:: Task requirements ::
Restate the listing below word for word, omitting any images.

:: Supplied data ::
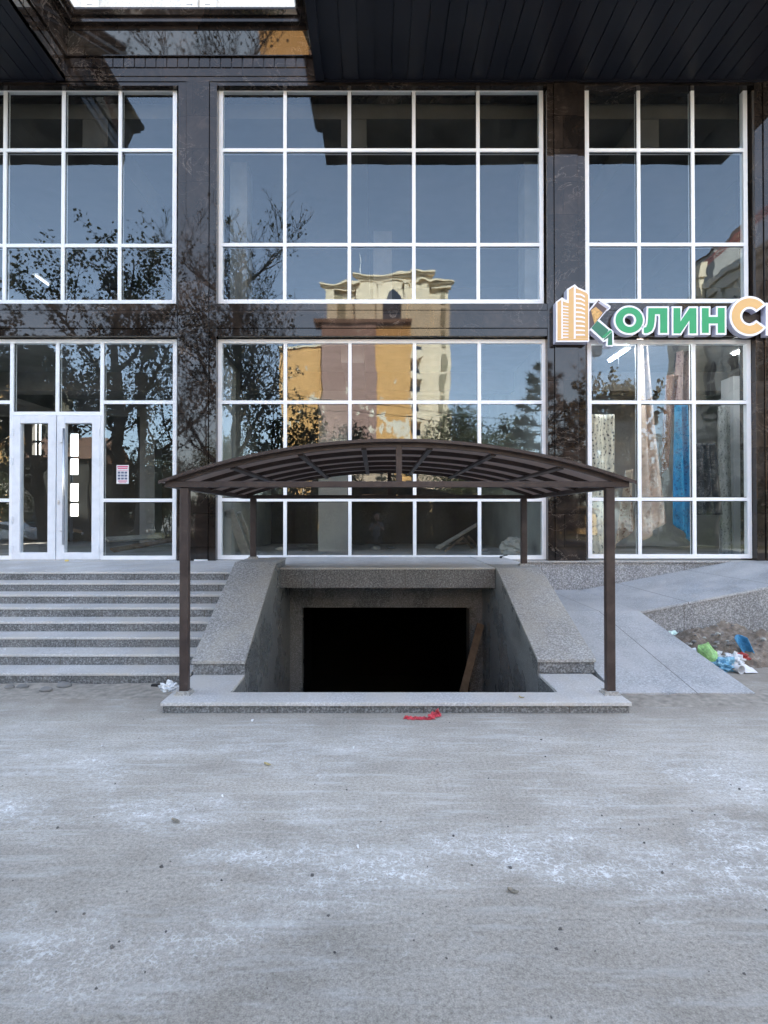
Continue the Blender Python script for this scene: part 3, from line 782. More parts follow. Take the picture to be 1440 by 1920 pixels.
for i in range(3):
    for j in range(3):
        b.box(p.x + W_ * (.1 + .28 * i), p.x + W_ * (.32 + .28 * i), GY - .0105, GY - .0085, p.z + H_ * (.22 + .16 * j), p.z + H_ * (.33 + .16 * j))
b.build('pictures', M['slate'], po)

# ================================================================ loose things on the ground
def crumple(px, py, Y, size, seed, mat, name, label, cat, z=0, group=None, rough=.9, fq=2.6, n=26, m=18):
    c = at(px, py, Y); b = MB(); b.ball((c.x, c.y, z + size[2] * .55), size, seed, rough, n, m, fq)
    b.v = [(q[0], q[1], max(q[2], z - .004)) for q in b.v]
    return solo(b, name, M[mat], label, cat, group)
for k, col in (('bag_green', (.32, .58, .20, 1)), ('bag_blue', (.20, .44, .60, 1)), ('bag_white', (.72, .74, .76, 1)), ('bag_red', (.38, .035, .03, 1)), ('bag_teal', (.62, .78, .72, 1)), ('blue_plastic', (.06, .26, .48, 1)), ('red_film', (.52, .05, .07, 1))):
    M[k] = bagmat(k, col)
# ground height of the rubbish heap
def heap(x, y):
    u, v = (x - 4.2) / 1.0, (y - 6.95) / .68
    r = u * u + v * v
    h = max(0, 1 - r) ** 1.2 * .30
    return h * (1 + .5 * mnoise.noise(Vector((x * 3, y * 3, 0)))) + ((.05 * mnoise.noise(Vector((x * 8, y * 8, 2))) + .03 * mnoise.noise(Vector((x * 21, y * 21, 5)))) if r < 1.1 else 0) - (.02 if r > .95 else 0)
b = MB(); b.grid(lambda i, j: (3.425 + 2.1 * i, 6.05 + 1.55 * j, heap(3.425 + 2.1 * i, 6.05 + 1.55 * j) - .004), 110, 84)
o = b.build('dirt_mound', M['dirt'], smooth=True); tag(o, kind='structure')
def on(px, py, Y): p = at(px, py, Y); return max(heap(p.x, p.y), 0) if 3.4 < p.x < 5.4 and 6 < p.y < 7.6 else 0
crumple(1262, 1183, 7.35, (.11, .06, .05), 3, 'bag_teal', 'plastic_scrap', 'pale green plastic scrap at the top of the dirt heap by the ramp wall', 'litter', .10)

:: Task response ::
Continue the Blender Python script for this scene: part 3, from line 782. More parts follow. Take the picture to be 1440 by 1920 pixels.
for i in range(3):
    for j in range(3):
        b.box(p.x + W_ * (.1 + .28 * i), p.x + W_ * (.32 + .28 * i), GY - .0105, GY - .0085, p.z + H_ * (.22 + .16 * j), p.z + H_ * (.33 + .16 * j))
b.build('pictures', M['slate'], po)

# ================================================================ loose things on the ground
def crumple(px, py, Y, size, seed, mat, name, label, cat, z=0, group=None, rough=.9, fq=2.6, n=26, m=18):
    c = at(px, py, Y); b = MB(); b.ball((c.x, c.y, z + size[2] * .55), size, seed, rough, n, m, fq)
    b.v = [(q[0], q[1], max(q[2], z - .004)) for q in b.v]
    return solo(b, name, M[mat], label, cat, group)
for k, col in (('bag_green', (.32, .58, .20, 1)), ('bag_blue', (.20, .44, .60, 1)), ('bag_white', (.72, .74, .76, 1)), ('bag_red', (.38, .035, .03, 1)), ('bag_teal', (.62, .78, .72, 1)), ('blue_plastic', (.06, .26, .48, 1)), ('red_film', (.52, .05, .07, 1))):
    M[k] = bagmat(k, col)
# ground height of the rubbish heap
def heap(x, y):
    u, v = (x - 4.2) / 1.0, (y - 6.95) / .68
    r = u * u + v * v
    h = max(0, 1 - r) ** 1.2 * .30
    return h * (1 + .5 * mnoise.noise(Vector((x * 3, y * 3, 0)))) + ((.05 * mnoise.noise(Vector((x * 8, y * 8, 2))) + .03 * mnoise.noise(Vector((x * 21, y * 21, 5)))) if r < 1.1 else 0) - (.02 if r > .95 else 0)
b = MB(); b.grid(lambda i, j: (3.425 + 2.1 * i, 6.05 + 1.55 * j, heap(3.425 + 2.1 * i, 6.05 + 1.55 * j) - .004), 110, 84)
o = b.build('dirt_mound', M['dirt'], smooth=True); tag(o, kind='structure')
def on(px, py, Y): p = at(px, py, Y); return max(heap(p.x, p.y), 0) if 3.4 < p.x < 5.4 and 6 < p.y < 7.6 else 0
crumple(1262, 1183, 7.35, (.11, .06, .05), 3, 'bag_teal', 'plastic_scrap', 'pale green plastic scrap at the top of the dirt heap by the ramp wall', 'litter', .10)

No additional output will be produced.